The following suggested provisions, which would give some measure of relief from the ravages of the 2004 – 2005 wave of hurricanes and the resulting environmental disaster particularly in forested area, were developed by FLTC members and others in response to Congressional inquires:

  • 1.   Taxation of gains resulting from the sale of timber damaged by storm:
    • a.  Exclude from taxable income all gains resulting from the sale of timber damaged by storm.
    • b.  The tax on gain from salvaged timber (timber cut in a salvage area) would not exceed a rate of 5%.
    • c. The tax on gain from salvaged timber (timber cut in a salvage area) would not exceed a rate of 10%.

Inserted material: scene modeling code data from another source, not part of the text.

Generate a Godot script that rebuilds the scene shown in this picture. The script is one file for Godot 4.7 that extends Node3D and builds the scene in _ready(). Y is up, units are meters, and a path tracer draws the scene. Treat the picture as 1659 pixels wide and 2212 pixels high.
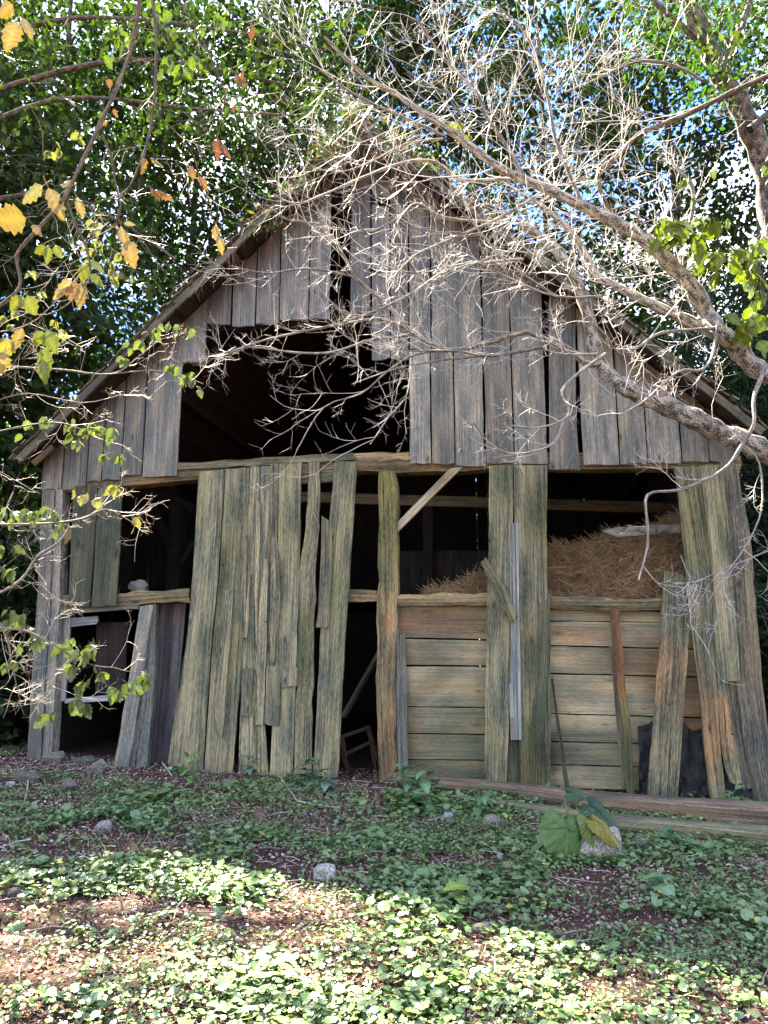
extends Node3D
# An old timber barn in a clearing. Points named by (px, py) are read on a 1659 x 2212 grid of the picture and set on real planes: the barn front, the ground, or a stated distance.
const F := 1597.0
const EYE := Vector3(0, 1.6, 8.8)
const TILT := 0.1745
const YAW := -0.166
var rng := RandomNumberGenerator.new()
var nz := FastNoiseLite.new()
var BT := Transform3D(Basis(Vector3.UP, YAW), Vector3.ZERO)
var M := {}
var names := {}
var barn: Node3D
var apex := Vector3.ZERO
var eave_l := Vector3.ZERO
var eave_r := Vector3.ZERO
var stains := []

class Mb:
	var v := PackedVector3Array()
	var n := PackedVector3Array()
	var u := PackedVector2Array()
	var c := PackedColorArray()
	func vert(p: Vector3, nn: Vector3, uv: Vector2, col: Color):
		v.append(p); n.append(nn); u.append(uv); c.append(col)
	func quad(a: Vector3, b: Vector3, cc: Vector3, d: Vector3, ua: Vector2, ub: Vector2, uc: Vector2, ud: Vector2, ca: Color, cb: Color, c3: Color, cd: Color):
		var nn := (cc - a).cross(b - d)
		nn = nn.normalized() if nn.length_squared() > 1e-14 else Vector3.UP
		vert(a, nn, ua, ca); vert(b, nn, ub, cb); vert(cc, nn, uc, c3)
		vert(a, nn, ua, ca); vert(cc, nn, uc, c3); vert(d, nn, ud, cd)
	func flat(a: Vector3, b: Vector3, cc: Vector3, d: Vector3, col: Color):
		var w := a.distance_to(b); var h := a.distance_to(d)
		quad(a, b, cc, d, Vector2(0, 0), Vector2(w, 0), Vector2(w, h), Vector2(0, h), col, col, col, col)
	func tri(a: Vector3, b: Vector3, cc: Vector3, col: Color):
		var nn := (cc - a).cross(b - a)
		nn = nn.normalized() if nn.length_squared() > 1e-16 else Vector3.UP
		vert(a, nn, Vector2.ZERO, col); vert(b, nn, Vector2(0.1, 0), col); vert(cc, nn, Vector2(0.1, 0.1), col)
	func mesh() -> ArrayMesh:
		var a := []
		a.resize(Mesh.ARRAY_MAX)
		a[Mesh.ARRAY_VERTEX] = v; a[Mesh.ARRAY_NORMAL] = n; a[Mesh.ARRAY_TEX_UV] = u; a[Mesh.ARRAY_COLOR] = c
		var m := ArrayMesh.new()
		m.add_surface_from_arrays(Mesh.PRIMITIVE_TRIANGLES, a)
		return m

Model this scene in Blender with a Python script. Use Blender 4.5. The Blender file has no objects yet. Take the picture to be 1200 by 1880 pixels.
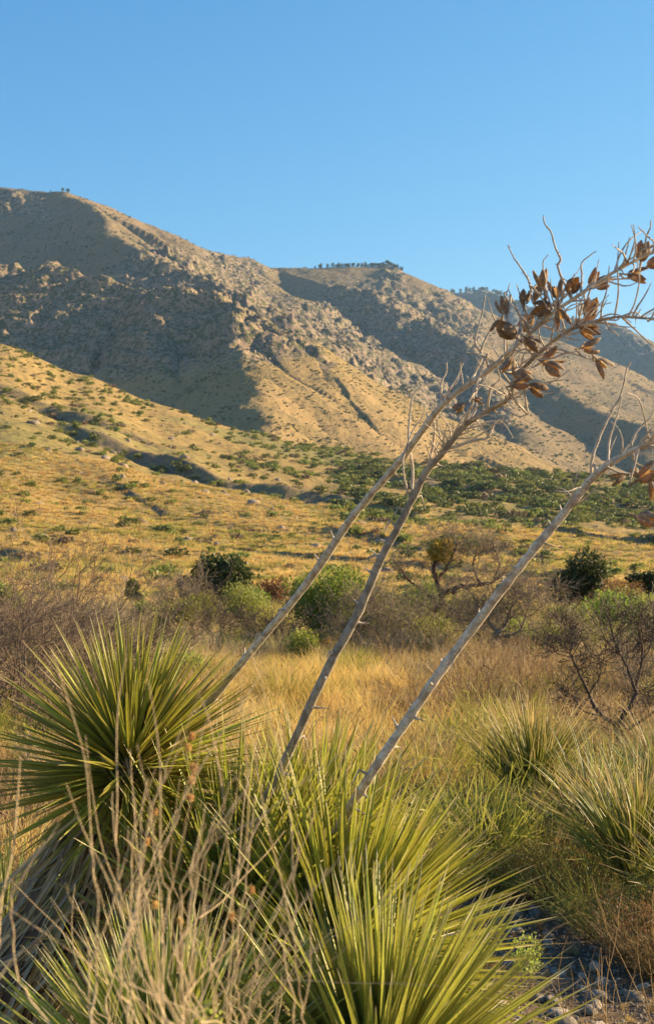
import bpy, math, random
import numpy as np
from mathutils import Vector, Matrix, Quaternion

SC = bpy.context.scene
COL = SC.collection
R = math.radians

# ------------------------------------------------------------------ camera, sky, sun, exposure
FP, HY, CAMZ = 2600.0, 1050.0, 1.9        # focal length in photo pixels, eye level row, eye height
cam_data = bpy.data.cameras.new('camera')
cam = bpy.data.objects.new('camera', cam_data); COL.objects.link(cam)
cam.location = (0, 0, CAMZ); cam.rotation_euler = (R(90), 0, 0)
cam_data.sensor_fit = 'VERTICAL'; cam_data.sensor_height = 23.6; cam_data.sensor_width = 23.6
cam_data.lens = FP / 1880 * 23.6
cam_data.shift_y = (HY - 940) / 1880
cam_data.clip_start = 0.05; cam_data.clip_end = 20000
cam_data.dof.use_dof = True; cam_data.dof.focus_distance = 6.5; cam_data.dof.aperture_fstop = 6.8
SC.camera = cam

SUN_AZ, SUN_EL = 72.0, 19.5                # degrees right of the view direction, above the horizon
sdir = Vector((math.sin(R(SUN_AZ)) * math.cos(R(SUN_EL)), math.cos(R(SUN_AZ)) * math.cos(R(SUN_EL)), math.sin(R(SUN_EL))))
world = bpy.data.worlds.new('World'); SC.world = world; world.use_nodes = True
wn = world.node_tree.nodes; wl = world.node_tree.links
bg = wn['Background']
sky = wn.new('ShaderNodeTexSky'); sky.sky_type = 'NISHITA'; sky.sun_disc = False
sky.sun_elevation = R(SUN_EL); sky.sun_rotation = R(SUN_AZ)
sky.air_density = 1.0; sky.dust_density = 0.3; sky.ozone_density = 3.0; sky.altitude = 1500
# the camera's saturated rendering of a clean blue sky, the same curve for the whole dome
_sep = wn.new('ShaderNodeSeparateColor'); _cmb = wn.new('ShaderNodeCombineColor'); wl.new(sky.outputs[0], _sep.inputs[0])
for _k, (_g, _a) in enumerate(((1.75, .60), (1.0, 1.27), (.6, 2.3))):
    _p = wn.new('ShaderNodeMath'); _p.operation = 'POWER'; _p.inputs[1].default_value = _g; wl.new(_sep.outputs[_k], _p.inputs[0])
    _q = wn.new('ShaderNodeMath'); _q.operation = 'MULTIPLY'; _q.inputs[1].default_value = _a; wl.new(_p.outputs[0], _q.inputs[0])
    _m = wn.new('ShaderNodeMath'); _m.operation = 'MINIMUM'; _m.inputs[1].default_value = 14; wl.new(_q.outputs[0], _m.inputs[0])
    wl.new(_m.outputs[0], _cmb.inputs[_k])
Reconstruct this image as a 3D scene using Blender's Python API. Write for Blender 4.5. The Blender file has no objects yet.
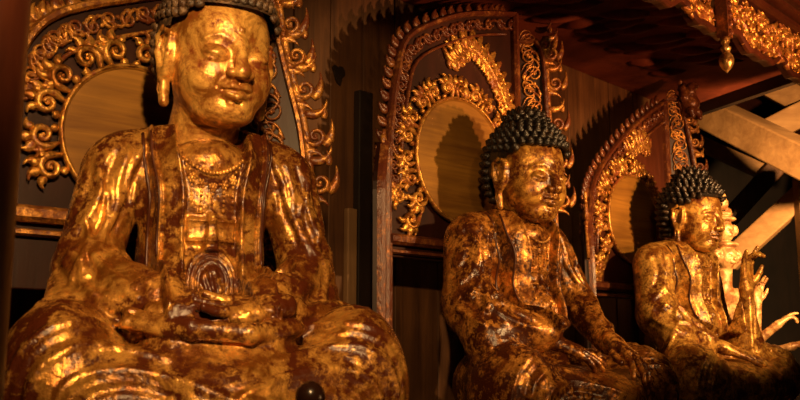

  • 2.   Since many timber owners have little or no tax basis in the timber, allow a loss deduction equal to the greater of the tax basis or 50% of the amount of the loss. For instance, if an individual taxpayer has an economic loss of $500,000 and a related basis of $10,000, allow a casualty deduction equal to $250,000 (basis in the tract will be reduced to zero). At maximum tax rates, the loss will equal a benefit of approximately $100,000 which the taxpayer may use to clear and reforest.
  • 3.   In determining the amount of the casualty loss, the ordering rules established in the Weyerhaeuser case would be followed. Determined in Weyerhaeuser v. United States , KTC 1994-707 (Ct. Cls.1994) and affirmed in Weyerhaeuser Company v. United States , KTC 1996-294 (Fed. Cir. 1996).
  • 4.   Taxpayers could elect to expense (deduct in arriving at adjusted gross income) all payments (cost of) for reforestation; restoration of the entire property (including but not limited to roads, culverts, bridges, fences, etc.) to the state it was in before the casualty; and other (similar) silvicultural, habitat, and erosion control expenses. (This should be a permanent change.)
  • 5.   Allow taxpayers to average over 3 or 5 years any gains from sale of damaged timber (timber cut in a salvage area).
  • 6.   The AMT exemption amount would be increased by any casualty gains (gain on the sale of timber cut in a salvage area).
  • 7.     Mill incentives:
    • a.  Allow the converting facilities (mill etc.) a current deduction against taxable income for all purchases of storm wood (as opposed to an addition to cost of sales or inventory) effectively accelerating deduction into an earlier year.
    • b.  Allow converting facility a credit against its tax due based on dollar amount of storm wood purchased.
    • c.  Temporarily lifting the weight limits on Federal highways to expedite harvesting.